Os lucros da EDP têm vindo a diminuir, assinala a XTB, ao mesmo tempo que sublinha que a empresa baixou as suas receitas durante oito trimestres consecutivos em relação ao período homólogo anterior. Em paralelo, a dívida tem subido para níveis inéditos, tendo superado os 19 mil milhões em 2024. O elevado volume “pode ditar mais encargos com a dívida quando as suas obrigações forem renovadas”, observa o analista da XTB.
“É inequívoco que o desempenho menos favorável em alguns segmentos resulta sobretudo de fatores externos e não de falhas de gestão”, avalia João Queiroz, que deteta “pragmatismo” na forma como a gestão tem procurado um reequilíbrio, reforço da eficiência, desinvestimento em geografias “não core” e reposicionamento estratégico. “A EDPR, apesar das dificuldades em 2024, manteve a sua dinâmica de crescimento de capacidade e controlo de custos”, destaca.
Os principais riscos que João Queiroz identifica no que respeita a EDP são a incerteza regulatória em mercados-chave, a execução de projetos em geografias mais complexas, a exposição cambial — em particular no Brasil — e a possível erosão de resultados devido à redução dos ganhos com a rotação de ativos na EDPR. Estes riscos podem ser mitigados por uma gestão ativa da dívida, preferência por financiamento em moeda local nos mercados emergentes, controlo rigoroso de custos e foco em atividades com maior controlo e retorno.

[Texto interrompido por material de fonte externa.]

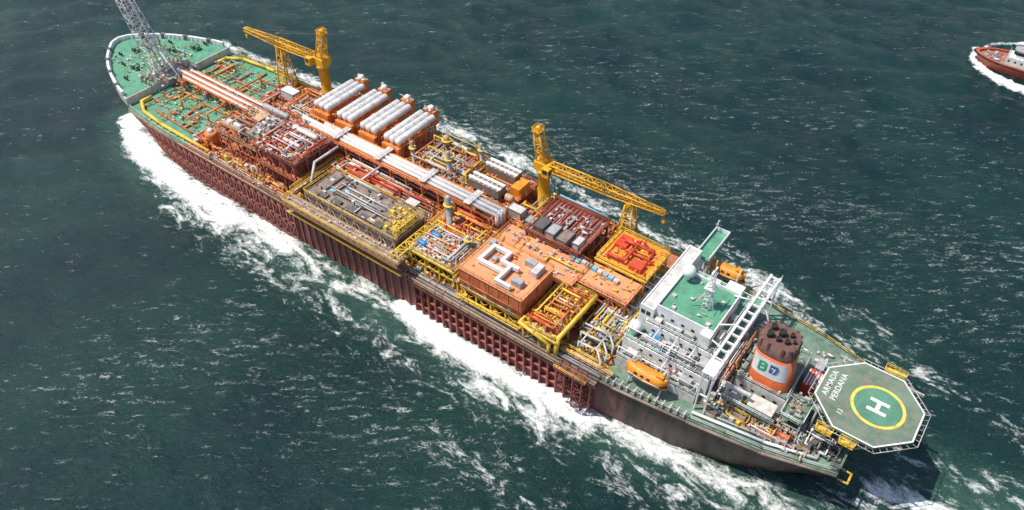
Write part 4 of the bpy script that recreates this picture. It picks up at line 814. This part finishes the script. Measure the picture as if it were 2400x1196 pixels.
for y, sg in ((17.6, 1), (-18.3, -1)):
    for x in (31.2, 38):
        d = thing('davit', '%s davit arm of the %s lifeboat' % ('aft' if x < 34 else 'forward', 'port' if sg > 0 else 'starboard'), 'davit', (x, y, 12)); MB().path([(x, y-sg*2.3, 12), (x, y-sg*2.3, 18.6), (x, y, 19.1)], .15).build('arm', OFFW, d); MB().path([(x, y+sg*1, 12), (x, y-sg*.5, 14.7)], .22).build('cradle_leg', OFFW, d); MB().cyl((x, y, 19.1), (x, y, 17.5), .05, 4).build('fall', DGREY, d)
def machine(name, label, cat, x, y, z, parts):
    r = thing(name, label, cat, (x, y, z))
    for nm, m_, fn_ in parts: fn_(MB()).build(nm, m_, r)
    return r
machine('cable_rack', 'red and white chequered rack beside the helideck', 'rack', 8, -2, 12, [('rack', RED, lambda b: b.cb((7.9,-2,12),3.0,4.6,3.4))]+[('slat', WHITE, (lambda i: (lambda b: b.cb((6.8+i*.6,-2+(i%2)*.5,15.4),.26,3.8,.12)))(i)) for i in range(5)])
machine('service_locker', 'small light blue locker beside the red and white rack', 'locker', 8, -6.5, 12, [('body', LBLUE, lambda b: b.cb((8,-6.5,12),1.6,3,3.2)), ('lid', GREY, lambda b: b.cb((8,-6.5,15.2),1.7,3.1,.12))])
machine('generator_housing', 'grey box-shaped housing on the poop deck below the funnel', 'housing', 13.5, 9.9, 12, [('body', GREY, lambda b: b.cb((13.5,9.9,12),4.8,3,3.2)), ('roof', OFFW, lambda b: b.cb((13.5,9.9,15.2),5.0,3.2,.15))]+[('louvre', DGREY, (lambda i: (lambda b: b.cb((11.9+i*.8,11.42,12.8),.5,.08,1.4)))(i)) for i in range(5)])
machine('mooring_winch', 'yellow-framed mooring winch near the port rail of the poop', 'winch', 16, 13.4, 12, [('base', TAN, lambda b: b.cb((16.6,13.4,12),4.2,2,.8)), ('drum', BROWN, lambda b: b.lathe((15,13.4,13.3),(1,0,0),[(0,.9),(.2,.9),(.2,.5),(2.8,.5),(2.8,.9),(3,.9)],14)), ('frame', YEL, lambda b: b.rail([(14.5,12.4,12.8),(18.7,12.4,12.8),(18.7,14.4,12.8),(14.5,14.4,12.8)],1,.09,1,True))])
machine('mooring_winch', 'rusty mooring winch below the near edge of the helideck', 'winch', 8, 12.4, 12, [('base', TAN, lambda b: b.cb((8,12.4,12),3.4,2,.7)), ('drum', REDOR, lambda b: b.lathe((6.6,12.4,13.2),(1,0,0),[(0,.9),(.2,.9),(.2,.5),(2.6,.5),(2.6,.9),(2.8,.9)],14))])
machine('mooring_winch', 'dark mooring winch at the very stern corner under the helideck', 'winch', 0, 10.4, 12, [('base', DGREY, lambda b: b.cb((0,10.4,12),3.2,2,.7)), ('drum', BLACK, lambda b: b.lathe((-1.3,10.4,13.1),(1,0,0),[(0,.8),(.2,.8),(.2,.45),(2.4,.45),(2.4,.8),(2.6,.8)],14))])
machine('stores_crane', 'white boxy stores hoist between funnel and white gantry', 'hoist', 20, 12, 12, [('post', OFFW, lambda b: b.cyl((20.5,10.8,12),(20.5,10.8,17),.4,10)), ('beam', OFFW, lambda b: b.box(16,21,10.5,11.1,17,17.6)), ('cabinet', GREY, lambda b: b.cb((18.8,9.6,12),2,2,2.2))])
sp = thing('service_platform', 'green railed platform on posts between funnel and helideck', 'platform', (6, 8, 12)); MB().box(5.6, 10.0, 3.5, 10.4, 15.6, 15.8).build('tread', GDARK, sp); MB().rail([(5.6,3.5,15.8),(5.6,10.4,15.8),(10,10.4,15.8),(10,3.5,15.8)], 1.1, .08, 1.2).build('handrail', WHITE, sp)
for x in (5.9, 9.7):
    for y in (3.8, 10.1): MB().box(x-.15, x+.15, y-.15, y+.15, 12, 15.6).build('leg', OFFW, sp)
clutter(sp, 5.6, 10, 3.5, 10.4, 15.8, 22, GREY, 1.4, .8); clutter(sp, 5.6, 10, 3.5, 10.4, 15.8, 14, TAN, 1.2, .7)
sp = thing('service_platform', 'grey railed platform on posts beside the port side of the funnel casing', 'platform', (18, 13, 12)); MB().box(10.4, 21, 11.6, 12.2, 14.4, 14.6).build('tread', GDARK, sp); MB().rail([(10.4,12.2,14.6),(21,12.2,14.6)], 1.1, .08, 1.2).build('handrail', WHITE, sp)
for x in (10.8, 16, 20.6): MB().box(x-.12, x+.12, 11.8, 12.0, 12, 14.4).build('leg', OFFW, sp)
for i, (x, y, m_, lb) in enumerate(((21,15.2,TAN,'small tan crate at the port rail aft of the gantry'),(18,-9,OFFW,'pale crate on starboard poop deck beside the funnel'),(3.6,11.6,YEL,'yellow crate under the helideck edge'),(22,-4,GREY,'grey crate between funnel and bridge house'),(22,6.5,REDOR,'rusty crate right behind the white gantry'))):
    machine('deck_crate', lb, 'crate', x, y, 12, [('body', m_, lambda b, x=x, y=y: b.cb((x,y,12),1.8,1.5,1.3)), ('lid', DGREY, lambda b, x=x, y=y: b.cb((x,y,13.3),1.9,1.6,.1))])
pp = thing('deck_pipework', 'tangle of grey and green pipes on the poop deck near the stern', 'pipework', (10, 8, 12)); pipes(pp, 2, 22, 8.5, 15, 12, 26, [GREY, WHITE, OFFW, REDOR, YEL], .08, .18, 1.8); pipes(pp, -3, 6, 5, 13, 12, 12, [GREY, OFFW, DGREY, WHITE], .1, .18, 2.4)
for m_, k, hh in ((GREY, 70, 1.8), (OFFW, 60, 1.6), (DGREY, 40, 1), (YEL, 24, 1.6), (TAN, 30, 1.2), (REDOR, 26, 1.2)): clutter(pp, 2, 24, 8.5, 15.4, 12, k, m_, hh, .8)
for m_, k in ((DGREY, 50), (GREY, 30), (OFFW, 14)): clutter(pp, -3.4, 6, 4, 13.3, 12, k, m_, 1.8, 1)
clutter(pp, 7, 23, -14, -7.5, 12, 60, OFFW, 1.4, .9); clutter(pp, 10.5, 20, 5.6, 7.4, 16.5, 14, OFFW, 1, .6); clutter(pp, 10.5, 20, -6.8, -.8, 16.5, 40, GREY, 1.3, .8); clutter(pp, 19, 24, -6, 10, 12, 50, OFFW, 3, .9); pipes(pp, 20.6, 24, -8, 12, 12, 14, [WHITE, GREY, ORANGE, GDARK], .1, .2, 5)
rg = thing('roof_gear', 'small vents, boxes and pipes scattered over the green tiers of the quarters', 'roof gear', (32, 10, LZ)); clutter(rg, 24.5, 41, 8.2, 12.2, LZ+.08, 70, OFFW, 1.4, .7); clutter(rg, 24.5, 41, 8.2, 12.2, LZ+.08, 44, DGREY, .9, .8); clutter(rg, 24.5, 41, 8.2, 12.2, LZ+.08, 16, LBLUE, .6, .5); clutter(rg, 25.6, 40.4, 6.2, 8.8, MZ+.08, 34, GREY, 1.0, .6); clutter(rg, 25.6, 39, -10.6, -6.2, MZ+.08, 40, OFFW, 1.1, .8); pipes(rg, 25, 40.5, 8.7, 12, LZ+.08, 14, [WHITE, GREY], .07, .12, 1.4); clutter(rg, 27.4, 39.2, -5.6, 6.4, UZ+.08, 16, OFFW, .5, .4); clutter(rg, 25, 42.5, 12, 15.4, 14.28, 60, OFFW, 1.6, .8); clutter(rg, 25, 42.5, 12, 15.4, 14.28, 40, GREY, 1.2, .7); clutter(rg, 25, 42.5, 12, 15.4, 14.28, 20, RED, .8, .5)
# ------------------------------------------------------------------ tug
TX, TY = 0, -183.5
tg = thing('tugboat', 'red tugboat with white wheelhouse throwing up foam at the right edge', 'tugboat', (TX, TY, 0))
od = [(-17,4.2),(-14,5.4),(-6,6),(2,6),(7,5.6),(11,4.4),(14,2.6),(15.4,1),(15.7,0)]
def tring(s_, z, dx=0): return [(TX+x*(1 if x < 0 else s_)+dx, TY+y*s_, z) for x, y in od]+[(TX+x*(1 if x < 0 else s_)+dx, TY-y*s_, z) for x, y in reversed(od[:-1])]
mb = MB(); n = len(od)*2-1
for s_, z in ((.85,-1),(.92,1),(1,2.6),(1.02,3.4)): mb.v += tring(s_, z)
for j in range(3):
    for i in range(n): mb.f.append((j*n+i, j*n+(i+1)%n, (j+1)*n+(i+1)%n, (j+1)*n+i)); mb.s.append(0)
mb.build('hull', TUGRED, tg)
mb = MB(); mb.v += tring(.99, 2.5); mb.f.append(tuple(range(n))); mb.s.append(0); mb.build('deck', mat('tug_deck', (.34, .19, .13), .7, 0, .3, .3), tg)
mb = MB(); q_ = tring(1.03, 3.1); mb.path(q_+[q_[0]], .32, 8); mb.build('fender', BLACK, tg)
mb = MB(); mb.v += tring(1.02, 3.4)+tring(.94, 3.4); 
for i in range(n): mb.f.append((i, (i+1)%n, n+(i+1)%n, n+i)); mb.s.append(0)
mb.v += tring(.94, 2.5)
for i in range(n): mb.f.append((n+i, n+(i+1)%n, 2*n+(i+1)%n, 2*n+i)); mb.s.append(0)
mb.build('bulwark', TUGRED, tg)
MB().box(TX-8, TX+6, TY-3.0, TY+3.0, 2.5, 5.0).build('deckhouse', WHITE, tg)
wh = MB().prism([(TX+.2,TY-2.0),(TX+3.6,TY-2.0),(TX+4.6,TY-1.0),(TX+4.6,TY+1.0),(TX+3.6,TY+2.0),(TX+.2,TY+2.0)], 5.0, 7.4).build('wheelhouse', WHITE, tg)
MB().prism([(TX+.3,TY-2.05),(TX+3.6,TY-2.05),(TX+4.65,TY-1.05),(TX+4.65,TY+1.05),(TX+3.6,TY+2.05),(TX+.3,TY+2.05)], 6.0, 7.0).build('window', GLASS, wh)
MB().prism([(TX,TY-2.2),(TX+3.8,TY-2.2),(TX+4.8,TY-1.2),(TX+4.8,TY+1.2),(TX+3.8,TY+2.2),(TX,TY+2.2)], 7.4, 7.6).build('roof', GREY, wh)
MB().cyl((TX+2.0,TY,7.6),(TX+2.0,TY,12),.14,6).path([(TX+2.0,TY-1.5,10.5),(TX+2.0,TY+1.5,10.5)],.08).build('mast', WHITE, tg)
for y in (-2.0, 2.0): MB().cyl((TX-3,TY+y,5),(TX-3,TY+y,8),.6,12).build('funnel', TUGRED, tg)
MB().lathe((TX+9.5, TY-1.2, 3.4), (0,1,0), [(0,.8),(.2,.8),(.2,.45),(2.2,.45),(2.2,.8),(2.4,.8)], 12).cb((TX+9.5,TY,2.5),1.8,2.8,.5).build('tow_winch', GREY, tg)
MB().rail([(TX+5.9,TY-2.9,5.0),(TX+5.9,TY+2.9,5.0),(TX-8,TY+2.9,5.0)], 1, .07, 1.2).build('handrail', WHITE, tg)
clutter(tg, TX+6, TX+13, TY-3.2, TY+3.2, 2.5, 30, OFFW, .9, .8); clutter(tg, TX+6, TX+13, TY-3.2, TY+3.2, 2.5, 20, TUGRED, .9, .8)
wins('y', TY+3.0, TX-6, TX+6, 3.6, 6, tg, .6, .6)
print('objects', len(bpy.data.objects))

Na mensagem que assina no relatório e contas, o CEO conclui que a empresa mantém-se focada “no cumprimento das metas financeiras para o período 2025-2026” e diz-se “confiante” na capacidade da elétrica de “gerar valor sustentável” para os acionistas.
Na mesa da Assembleia Geral vai estar, como habitual, a aprovação dos resultados da cotada, a distribuição dos resultados e de dividendos, a autorização para compra e alienação de ações próprias por parte do Conselho Executivo no que diz respeito à EDP e às suas participadas, assim como a avaliação da prestação da administração e órgãos de fiscalização da elétrica.